=== Work instructions ===
Please retype the records below exactly, from the first line through the line containing "STREET_RZ = math.atan2(RH[1], RH[0])", and leave out any pictures.

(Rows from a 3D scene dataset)
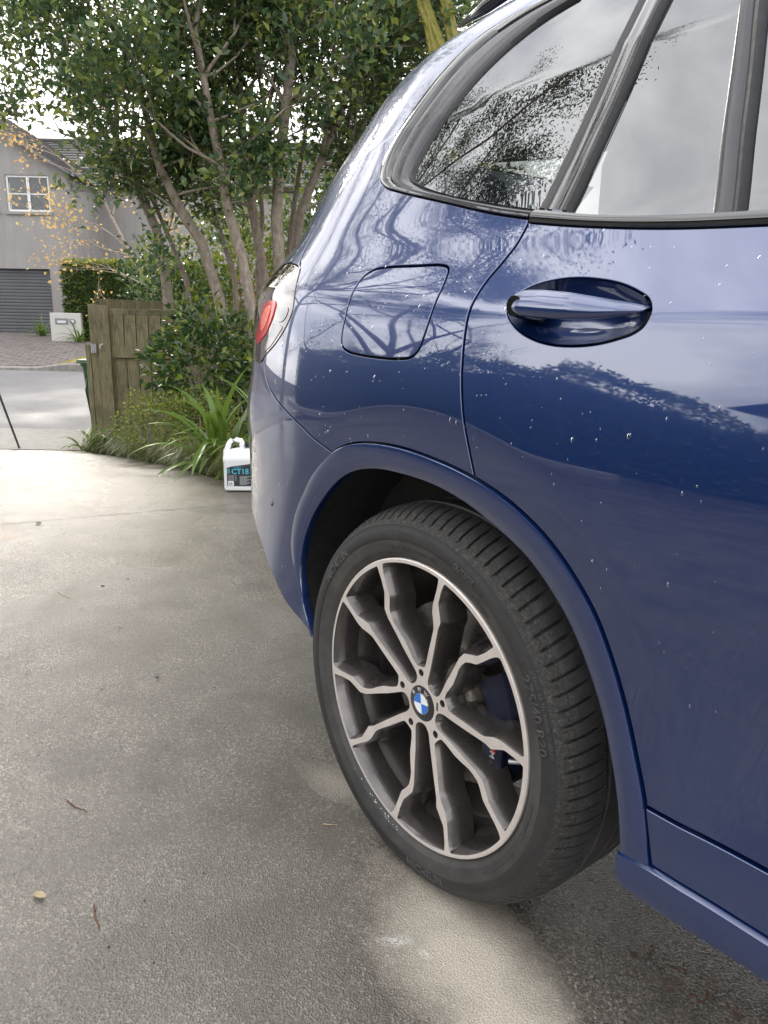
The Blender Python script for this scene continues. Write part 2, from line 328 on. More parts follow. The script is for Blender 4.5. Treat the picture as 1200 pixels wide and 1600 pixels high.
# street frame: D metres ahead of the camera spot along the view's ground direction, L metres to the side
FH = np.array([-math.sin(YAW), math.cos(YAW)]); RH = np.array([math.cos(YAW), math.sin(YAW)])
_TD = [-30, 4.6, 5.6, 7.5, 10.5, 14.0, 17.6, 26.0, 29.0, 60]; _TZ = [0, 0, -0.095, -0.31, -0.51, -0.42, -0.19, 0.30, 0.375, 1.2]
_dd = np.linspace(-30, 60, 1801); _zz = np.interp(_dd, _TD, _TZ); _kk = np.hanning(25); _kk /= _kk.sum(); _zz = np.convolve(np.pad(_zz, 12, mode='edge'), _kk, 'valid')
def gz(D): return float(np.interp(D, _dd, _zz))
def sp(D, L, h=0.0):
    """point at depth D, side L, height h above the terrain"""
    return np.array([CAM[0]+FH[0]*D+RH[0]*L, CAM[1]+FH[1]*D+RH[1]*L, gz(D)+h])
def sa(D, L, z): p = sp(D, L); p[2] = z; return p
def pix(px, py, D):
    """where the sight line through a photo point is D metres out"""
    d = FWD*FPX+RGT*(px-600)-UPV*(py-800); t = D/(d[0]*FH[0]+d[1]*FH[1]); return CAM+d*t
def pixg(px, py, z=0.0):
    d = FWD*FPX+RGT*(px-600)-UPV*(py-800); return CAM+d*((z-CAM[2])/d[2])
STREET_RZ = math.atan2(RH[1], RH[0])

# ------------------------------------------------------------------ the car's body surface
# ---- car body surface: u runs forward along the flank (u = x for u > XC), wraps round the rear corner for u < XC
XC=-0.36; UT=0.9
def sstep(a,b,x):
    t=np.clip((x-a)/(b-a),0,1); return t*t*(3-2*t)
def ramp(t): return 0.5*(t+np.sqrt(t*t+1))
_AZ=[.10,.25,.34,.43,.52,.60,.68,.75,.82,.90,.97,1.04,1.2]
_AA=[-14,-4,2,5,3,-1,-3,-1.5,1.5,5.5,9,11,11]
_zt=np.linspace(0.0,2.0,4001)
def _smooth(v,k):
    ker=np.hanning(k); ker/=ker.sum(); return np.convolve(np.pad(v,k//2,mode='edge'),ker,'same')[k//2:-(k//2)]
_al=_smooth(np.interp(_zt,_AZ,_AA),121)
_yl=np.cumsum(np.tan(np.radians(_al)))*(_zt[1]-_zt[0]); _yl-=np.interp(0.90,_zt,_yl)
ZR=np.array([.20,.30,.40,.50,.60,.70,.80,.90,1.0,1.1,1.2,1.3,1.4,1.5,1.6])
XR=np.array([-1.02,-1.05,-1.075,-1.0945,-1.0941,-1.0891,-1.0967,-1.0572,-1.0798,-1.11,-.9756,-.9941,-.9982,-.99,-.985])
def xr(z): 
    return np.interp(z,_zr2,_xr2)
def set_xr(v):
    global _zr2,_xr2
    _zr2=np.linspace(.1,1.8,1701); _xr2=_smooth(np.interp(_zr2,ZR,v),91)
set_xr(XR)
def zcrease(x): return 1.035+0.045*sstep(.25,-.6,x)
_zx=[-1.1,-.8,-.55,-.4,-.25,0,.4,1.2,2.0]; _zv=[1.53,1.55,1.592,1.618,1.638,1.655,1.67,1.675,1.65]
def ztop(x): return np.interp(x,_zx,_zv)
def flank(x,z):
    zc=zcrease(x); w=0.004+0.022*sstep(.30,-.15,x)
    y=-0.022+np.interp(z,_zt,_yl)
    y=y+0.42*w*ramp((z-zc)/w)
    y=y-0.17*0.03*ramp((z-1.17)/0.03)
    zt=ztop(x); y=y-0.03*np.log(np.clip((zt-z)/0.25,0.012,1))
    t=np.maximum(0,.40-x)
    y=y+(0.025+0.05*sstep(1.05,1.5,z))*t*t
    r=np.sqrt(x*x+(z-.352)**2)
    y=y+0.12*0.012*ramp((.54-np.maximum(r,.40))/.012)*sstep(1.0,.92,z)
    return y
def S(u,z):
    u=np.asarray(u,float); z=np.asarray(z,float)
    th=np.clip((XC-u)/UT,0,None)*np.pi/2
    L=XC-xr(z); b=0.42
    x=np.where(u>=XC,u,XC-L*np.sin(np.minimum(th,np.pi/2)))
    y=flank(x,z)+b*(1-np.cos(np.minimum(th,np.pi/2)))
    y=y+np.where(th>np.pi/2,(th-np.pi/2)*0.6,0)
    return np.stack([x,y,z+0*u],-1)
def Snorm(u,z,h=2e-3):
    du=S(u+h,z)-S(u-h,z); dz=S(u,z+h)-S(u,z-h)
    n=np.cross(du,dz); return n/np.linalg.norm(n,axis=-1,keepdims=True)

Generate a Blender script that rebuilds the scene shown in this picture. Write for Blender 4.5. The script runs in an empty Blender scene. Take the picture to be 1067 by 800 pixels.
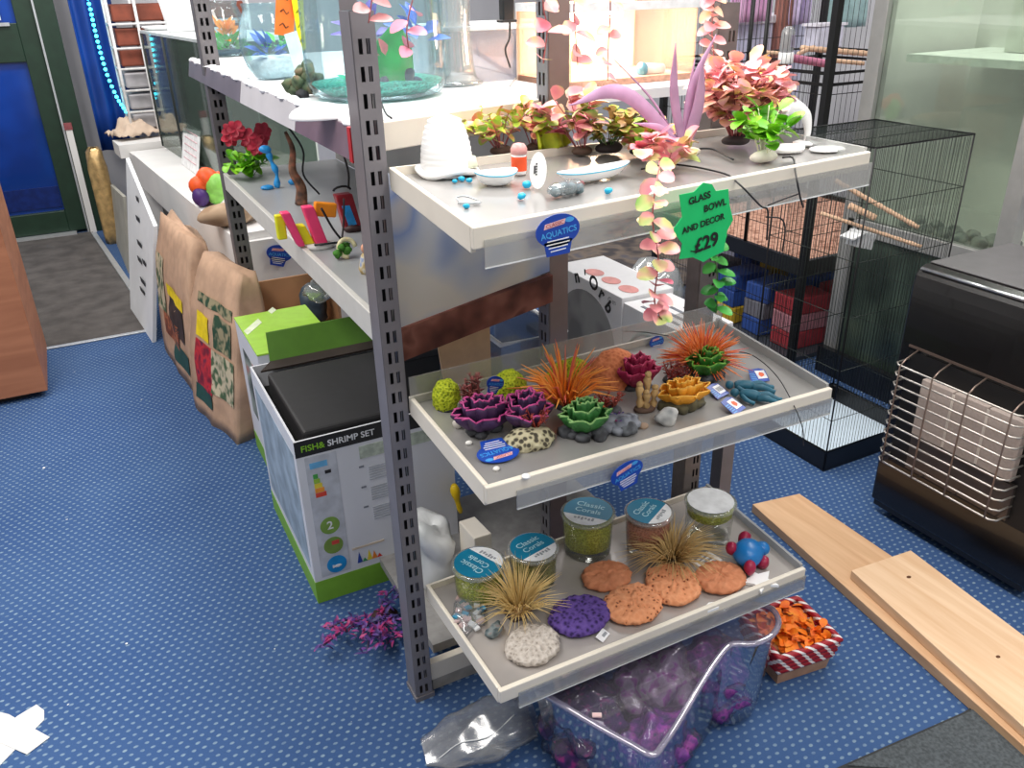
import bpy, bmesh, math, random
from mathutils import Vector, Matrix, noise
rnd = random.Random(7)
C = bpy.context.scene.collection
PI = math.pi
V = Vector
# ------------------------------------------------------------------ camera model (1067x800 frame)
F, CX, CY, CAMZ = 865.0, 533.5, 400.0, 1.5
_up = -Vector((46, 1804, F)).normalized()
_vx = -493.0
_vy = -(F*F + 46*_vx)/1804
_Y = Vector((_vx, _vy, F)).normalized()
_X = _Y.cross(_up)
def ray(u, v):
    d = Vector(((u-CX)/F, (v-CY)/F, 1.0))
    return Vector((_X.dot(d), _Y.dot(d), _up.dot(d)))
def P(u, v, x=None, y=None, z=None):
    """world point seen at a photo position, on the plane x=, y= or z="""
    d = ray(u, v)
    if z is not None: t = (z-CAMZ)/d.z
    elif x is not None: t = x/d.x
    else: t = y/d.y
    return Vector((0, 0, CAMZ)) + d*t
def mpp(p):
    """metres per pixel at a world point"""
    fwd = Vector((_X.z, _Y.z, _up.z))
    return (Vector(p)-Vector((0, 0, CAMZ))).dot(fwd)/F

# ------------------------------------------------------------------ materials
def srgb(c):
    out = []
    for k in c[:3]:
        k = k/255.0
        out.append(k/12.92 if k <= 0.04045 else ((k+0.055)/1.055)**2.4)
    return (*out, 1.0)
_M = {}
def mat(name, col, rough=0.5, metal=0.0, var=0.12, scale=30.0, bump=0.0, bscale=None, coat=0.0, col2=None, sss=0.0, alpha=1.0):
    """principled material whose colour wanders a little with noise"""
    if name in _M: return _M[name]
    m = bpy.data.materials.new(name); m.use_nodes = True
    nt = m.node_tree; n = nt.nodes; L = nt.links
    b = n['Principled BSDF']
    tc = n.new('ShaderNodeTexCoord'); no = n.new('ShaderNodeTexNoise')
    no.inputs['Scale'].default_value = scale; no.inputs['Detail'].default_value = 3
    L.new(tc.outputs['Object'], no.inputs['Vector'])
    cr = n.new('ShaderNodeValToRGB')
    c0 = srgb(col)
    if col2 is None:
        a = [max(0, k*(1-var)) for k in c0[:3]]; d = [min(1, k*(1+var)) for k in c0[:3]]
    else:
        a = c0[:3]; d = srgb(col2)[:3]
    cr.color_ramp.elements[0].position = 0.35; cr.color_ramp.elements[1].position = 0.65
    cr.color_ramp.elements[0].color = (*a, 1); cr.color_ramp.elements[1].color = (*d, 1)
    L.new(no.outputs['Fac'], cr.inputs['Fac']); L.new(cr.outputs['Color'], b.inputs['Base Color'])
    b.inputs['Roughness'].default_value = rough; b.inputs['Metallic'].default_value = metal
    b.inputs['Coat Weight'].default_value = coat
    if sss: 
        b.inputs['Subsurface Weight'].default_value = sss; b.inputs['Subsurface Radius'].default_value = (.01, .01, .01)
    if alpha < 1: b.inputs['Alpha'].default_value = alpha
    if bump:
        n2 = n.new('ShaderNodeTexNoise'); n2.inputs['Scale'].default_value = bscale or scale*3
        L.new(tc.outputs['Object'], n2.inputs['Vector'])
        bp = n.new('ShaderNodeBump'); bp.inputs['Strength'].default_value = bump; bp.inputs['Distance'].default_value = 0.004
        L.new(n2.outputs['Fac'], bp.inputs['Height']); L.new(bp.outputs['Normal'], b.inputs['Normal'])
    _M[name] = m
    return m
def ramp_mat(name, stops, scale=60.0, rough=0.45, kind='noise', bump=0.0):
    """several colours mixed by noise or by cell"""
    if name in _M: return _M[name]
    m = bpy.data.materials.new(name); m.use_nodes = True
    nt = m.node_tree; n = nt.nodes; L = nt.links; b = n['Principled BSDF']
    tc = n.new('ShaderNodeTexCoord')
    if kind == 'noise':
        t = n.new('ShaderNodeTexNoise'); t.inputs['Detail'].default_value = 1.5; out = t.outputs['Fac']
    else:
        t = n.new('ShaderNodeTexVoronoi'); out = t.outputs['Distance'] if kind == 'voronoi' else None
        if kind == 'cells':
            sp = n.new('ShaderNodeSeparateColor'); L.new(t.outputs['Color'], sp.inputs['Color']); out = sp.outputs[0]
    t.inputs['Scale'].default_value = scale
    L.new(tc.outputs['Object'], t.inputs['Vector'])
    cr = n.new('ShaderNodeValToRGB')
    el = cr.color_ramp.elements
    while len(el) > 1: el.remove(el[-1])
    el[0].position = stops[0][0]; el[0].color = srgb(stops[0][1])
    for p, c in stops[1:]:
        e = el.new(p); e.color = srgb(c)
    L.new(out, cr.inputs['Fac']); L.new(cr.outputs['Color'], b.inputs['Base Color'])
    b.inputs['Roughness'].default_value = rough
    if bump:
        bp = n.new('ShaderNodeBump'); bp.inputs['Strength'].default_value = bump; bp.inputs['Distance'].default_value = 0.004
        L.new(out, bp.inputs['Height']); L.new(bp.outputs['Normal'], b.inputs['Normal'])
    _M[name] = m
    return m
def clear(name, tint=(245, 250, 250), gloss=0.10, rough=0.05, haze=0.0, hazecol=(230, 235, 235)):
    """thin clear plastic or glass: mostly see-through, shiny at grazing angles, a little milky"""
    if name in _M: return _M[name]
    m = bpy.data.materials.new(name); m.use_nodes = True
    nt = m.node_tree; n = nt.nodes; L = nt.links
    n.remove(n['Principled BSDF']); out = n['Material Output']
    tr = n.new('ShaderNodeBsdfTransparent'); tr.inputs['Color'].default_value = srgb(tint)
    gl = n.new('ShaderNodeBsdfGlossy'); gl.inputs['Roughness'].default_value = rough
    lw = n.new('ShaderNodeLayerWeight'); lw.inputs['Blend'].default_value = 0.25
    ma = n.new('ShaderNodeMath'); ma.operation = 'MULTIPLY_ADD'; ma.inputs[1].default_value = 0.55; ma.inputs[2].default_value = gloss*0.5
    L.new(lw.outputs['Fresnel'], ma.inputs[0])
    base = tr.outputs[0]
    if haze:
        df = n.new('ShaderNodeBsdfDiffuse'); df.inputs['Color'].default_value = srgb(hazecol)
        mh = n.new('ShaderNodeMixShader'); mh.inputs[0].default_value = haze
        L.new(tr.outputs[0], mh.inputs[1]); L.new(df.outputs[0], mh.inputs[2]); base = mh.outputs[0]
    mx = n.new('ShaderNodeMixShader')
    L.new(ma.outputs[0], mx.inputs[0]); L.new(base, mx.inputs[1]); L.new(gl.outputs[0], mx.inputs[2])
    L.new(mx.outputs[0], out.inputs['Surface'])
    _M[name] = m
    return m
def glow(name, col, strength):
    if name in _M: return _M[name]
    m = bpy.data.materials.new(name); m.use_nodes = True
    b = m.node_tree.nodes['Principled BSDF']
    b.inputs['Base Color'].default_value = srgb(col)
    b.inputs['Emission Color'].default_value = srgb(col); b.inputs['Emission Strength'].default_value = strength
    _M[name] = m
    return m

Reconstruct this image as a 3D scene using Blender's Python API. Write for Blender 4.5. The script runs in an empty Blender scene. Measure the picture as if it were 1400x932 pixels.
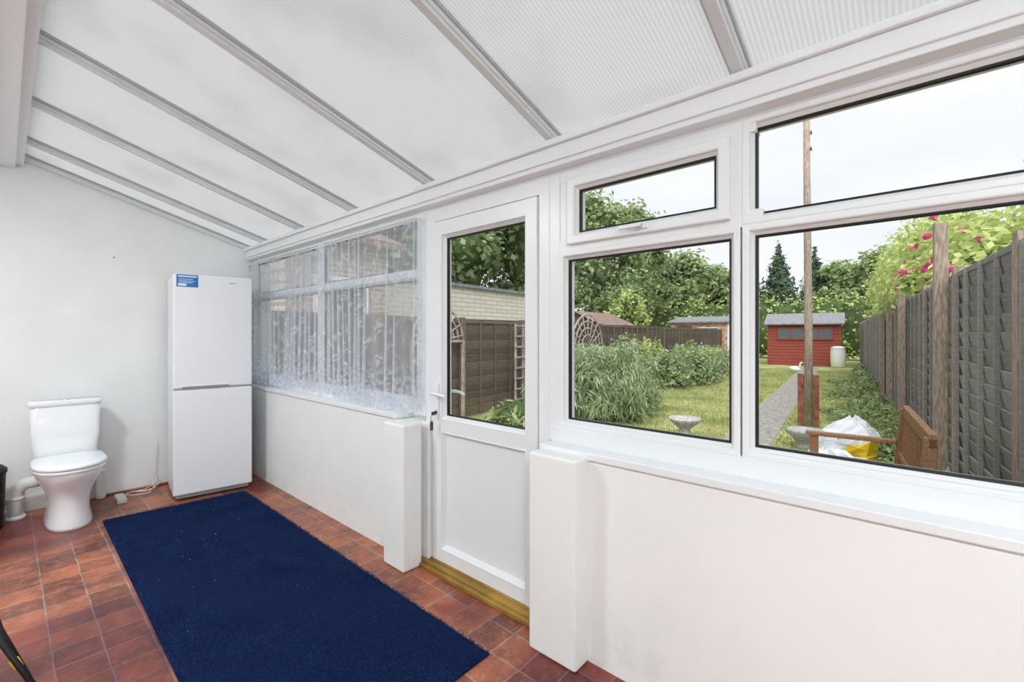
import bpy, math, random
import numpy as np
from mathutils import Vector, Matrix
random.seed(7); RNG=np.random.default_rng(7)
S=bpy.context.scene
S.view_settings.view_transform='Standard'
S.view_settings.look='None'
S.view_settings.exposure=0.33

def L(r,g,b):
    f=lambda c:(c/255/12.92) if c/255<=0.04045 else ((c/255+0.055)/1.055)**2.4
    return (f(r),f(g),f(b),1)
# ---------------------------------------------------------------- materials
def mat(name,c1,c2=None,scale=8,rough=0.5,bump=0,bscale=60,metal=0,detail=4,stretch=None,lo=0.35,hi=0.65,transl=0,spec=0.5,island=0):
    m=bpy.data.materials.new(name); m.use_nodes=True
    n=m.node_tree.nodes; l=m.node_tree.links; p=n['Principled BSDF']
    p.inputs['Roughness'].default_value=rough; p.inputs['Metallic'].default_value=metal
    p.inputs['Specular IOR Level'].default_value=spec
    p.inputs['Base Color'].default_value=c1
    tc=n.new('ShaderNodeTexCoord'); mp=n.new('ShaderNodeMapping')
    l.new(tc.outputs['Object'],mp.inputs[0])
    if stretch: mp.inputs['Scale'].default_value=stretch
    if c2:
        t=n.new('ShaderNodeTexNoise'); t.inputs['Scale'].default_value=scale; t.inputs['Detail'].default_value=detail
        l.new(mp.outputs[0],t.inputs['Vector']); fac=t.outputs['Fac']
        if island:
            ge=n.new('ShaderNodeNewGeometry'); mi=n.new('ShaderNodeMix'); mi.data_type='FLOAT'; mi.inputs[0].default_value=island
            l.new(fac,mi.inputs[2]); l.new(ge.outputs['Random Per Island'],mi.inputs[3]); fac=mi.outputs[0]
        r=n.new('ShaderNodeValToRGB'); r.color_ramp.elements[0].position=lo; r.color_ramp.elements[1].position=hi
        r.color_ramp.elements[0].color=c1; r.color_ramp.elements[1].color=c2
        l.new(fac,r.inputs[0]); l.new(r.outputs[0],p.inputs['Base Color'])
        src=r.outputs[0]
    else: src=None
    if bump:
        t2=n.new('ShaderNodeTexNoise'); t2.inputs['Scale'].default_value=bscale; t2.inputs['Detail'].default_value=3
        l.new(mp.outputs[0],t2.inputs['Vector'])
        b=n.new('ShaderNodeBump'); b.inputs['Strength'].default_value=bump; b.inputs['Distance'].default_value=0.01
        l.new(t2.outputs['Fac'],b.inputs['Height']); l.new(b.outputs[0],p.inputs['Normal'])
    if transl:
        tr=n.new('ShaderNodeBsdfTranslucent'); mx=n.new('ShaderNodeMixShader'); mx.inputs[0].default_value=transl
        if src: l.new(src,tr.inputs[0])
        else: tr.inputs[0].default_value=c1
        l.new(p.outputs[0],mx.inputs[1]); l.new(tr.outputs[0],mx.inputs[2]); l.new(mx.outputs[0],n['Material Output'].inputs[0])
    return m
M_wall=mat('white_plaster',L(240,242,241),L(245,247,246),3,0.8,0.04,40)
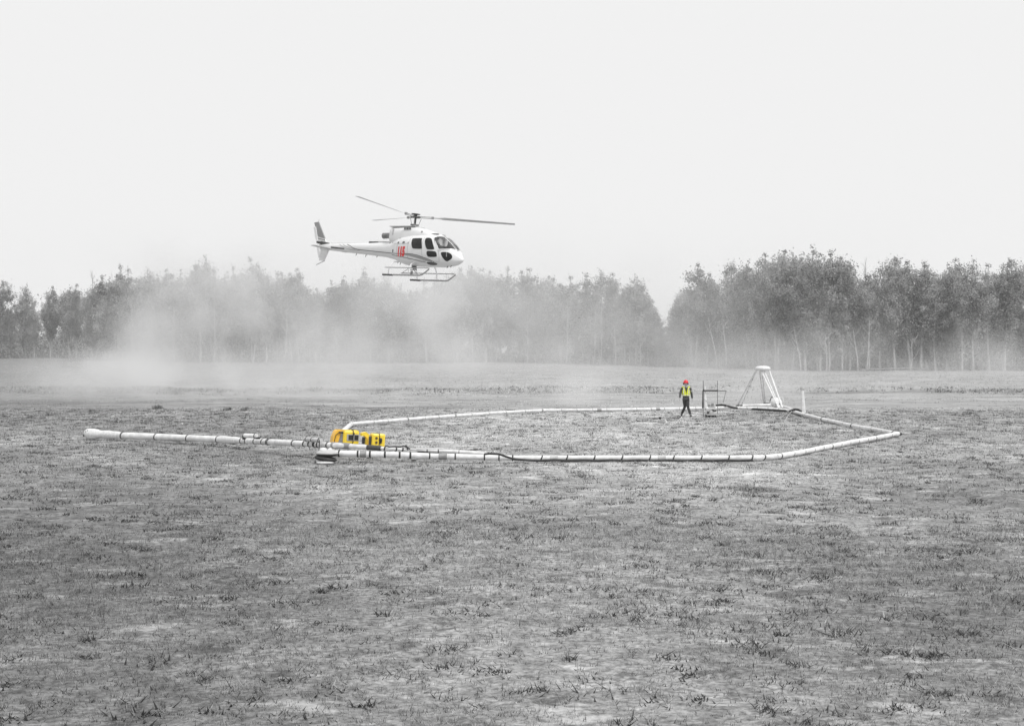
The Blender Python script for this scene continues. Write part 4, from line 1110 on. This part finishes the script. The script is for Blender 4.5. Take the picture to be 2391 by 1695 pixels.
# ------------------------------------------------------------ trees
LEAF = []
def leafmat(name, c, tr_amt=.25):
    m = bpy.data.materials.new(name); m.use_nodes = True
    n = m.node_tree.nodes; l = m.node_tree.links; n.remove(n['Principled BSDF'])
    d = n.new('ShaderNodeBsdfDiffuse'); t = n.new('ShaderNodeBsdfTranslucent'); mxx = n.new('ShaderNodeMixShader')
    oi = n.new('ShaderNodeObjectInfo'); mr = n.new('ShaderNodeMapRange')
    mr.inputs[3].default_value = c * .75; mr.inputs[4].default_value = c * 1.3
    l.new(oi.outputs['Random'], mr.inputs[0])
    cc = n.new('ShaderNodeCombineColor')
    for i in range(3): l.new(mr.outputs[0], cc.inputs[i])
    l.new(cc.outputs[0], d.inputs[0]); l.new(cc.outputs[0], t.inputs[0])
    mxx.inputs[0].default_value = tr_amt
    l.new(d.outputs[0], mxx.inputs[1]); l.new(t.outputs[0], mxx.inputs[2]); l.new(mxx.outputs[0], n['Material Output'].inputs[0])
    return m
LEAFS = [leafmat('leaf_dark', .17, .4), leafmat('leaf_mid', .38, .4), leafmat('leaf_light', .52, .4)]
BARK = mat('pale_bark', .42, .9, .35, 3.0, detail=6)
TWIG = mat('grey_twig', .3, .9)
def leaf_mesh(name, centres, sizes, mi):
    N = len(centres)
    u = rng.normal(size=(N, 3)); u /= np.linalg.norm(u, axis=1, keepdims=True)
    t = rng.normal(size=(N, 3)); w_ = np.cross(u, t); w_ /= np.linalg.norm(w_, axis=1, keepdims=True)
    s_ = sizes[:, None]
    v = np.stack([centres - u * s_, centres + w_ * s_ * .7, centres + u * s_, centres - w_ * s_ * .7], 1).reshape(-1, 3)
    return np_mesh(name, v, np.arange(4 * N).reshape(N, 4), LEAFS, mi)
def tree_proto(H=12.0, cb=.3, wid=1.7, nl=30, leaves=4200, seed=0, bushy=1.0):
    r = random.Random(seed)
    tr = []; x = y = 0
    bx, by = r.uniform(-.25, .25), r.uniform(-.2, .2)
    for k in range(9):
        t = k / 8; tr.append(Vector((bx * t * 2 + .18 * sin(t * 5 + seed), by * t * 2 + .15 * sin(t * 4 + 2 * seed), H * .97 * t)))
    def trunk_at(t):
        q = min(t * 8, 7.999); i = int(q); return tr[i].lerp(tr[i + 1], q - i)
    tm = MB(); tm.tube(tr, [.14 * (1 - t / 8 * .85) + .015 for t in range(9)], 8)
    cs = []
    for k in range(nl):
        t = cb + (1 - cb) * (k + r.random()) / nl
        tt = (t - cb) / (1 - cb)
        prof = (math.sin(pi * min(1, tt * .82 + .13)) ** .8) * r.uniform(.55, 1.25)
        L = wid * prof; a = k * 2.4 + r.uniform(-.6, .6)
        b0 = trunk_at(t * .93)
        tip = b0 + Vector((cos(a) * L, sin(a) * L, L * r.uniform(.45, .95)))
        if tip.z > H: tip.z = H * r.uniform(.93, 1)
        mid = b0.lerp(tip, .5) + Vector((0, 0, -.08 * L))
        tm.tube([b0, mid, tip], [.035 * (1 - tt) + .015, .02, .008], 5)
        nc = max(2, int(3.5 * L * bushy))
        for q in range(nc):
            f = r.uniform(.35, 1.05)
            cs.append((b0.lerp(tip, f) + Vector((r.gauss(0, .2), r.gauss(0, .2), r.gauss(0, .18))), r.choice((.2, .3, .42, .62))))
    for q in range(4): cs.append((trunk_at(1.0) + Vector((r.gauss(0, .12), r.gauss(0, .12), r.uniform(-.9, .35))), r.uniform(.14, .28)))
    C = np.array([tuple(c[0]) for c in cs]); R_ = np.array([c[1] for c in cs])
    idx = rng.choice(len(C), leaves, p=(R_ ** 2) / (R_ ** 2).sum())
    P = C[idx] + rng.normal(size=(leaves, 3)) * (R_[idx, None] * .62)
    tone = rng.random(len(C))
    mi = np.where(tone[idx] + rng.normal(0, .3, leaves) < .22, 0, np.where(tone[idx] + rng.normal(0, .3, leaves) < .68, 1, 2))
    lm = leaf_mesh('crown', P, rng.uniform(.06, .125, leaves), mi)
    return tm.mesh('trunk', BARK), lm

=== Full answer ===
The Blender Python script for this scene continues. Write part 2, from line 328 on. More parts follow. The script is for Blender 4.5. Treat the picture as 1200 pixels wide and 1600 pixels high.
# street frame: D metres ahead of the camera spot along the view's ground direction, L metres to the side
FH = np.array([-math.sin(YAW), math.cos(YAW)]); RH = np.array([math.cos(YAW), math.sin(YAW)])
_TD = [-30, 4.6, 5.6, 7.5, 10.5, 14.0, 17.6, 26.0, 29.0, 60]; _TZ = [0, 0, -0.095, -0.31, -0.51, -0.42, -0.19, 0.30, 0.375, 1.2]
_dd = np.linspace(-30, 60, 1801); _zz = np.interp(_dd, _TD, _TZ); _kk = np.hanning(25); _kk /= _kk.sum(); _zz = np.convolve(np.pad(_zz, 12, mode='edge'), _kk, 'valid')
def gz(D): return float(np.interp(D, _dd, _zz))
def sp(D, L, h=0.0):
    """point at depth D, side L, height h above the terrain"""
    return np.array([CAM[0]+FH[0]*D+RH[0]*L, CAM[1]+FH[1]*D+RH[1]*L, gz(D)+h])
def sa(D, L, z): p = sp(D, L); p[2] = z; return p
def pix(px, py, D):
    """where the sight line through a photo point is D metres out"""
    d = FWD*FPX+RGT*(px-600)-UPV*(py-800); t = D/(d[0]*FH[0]+d[1]*FH[1]); return CAM+d*t
def pixg(px, py, z=0.0):
    d = FWD*FPX+RGT*(px-600)-UPV*(py-800); return CAM+d*((z-CAM[2])/d[2])
STREET_RZ = math.atan2(RH[1], RH[0])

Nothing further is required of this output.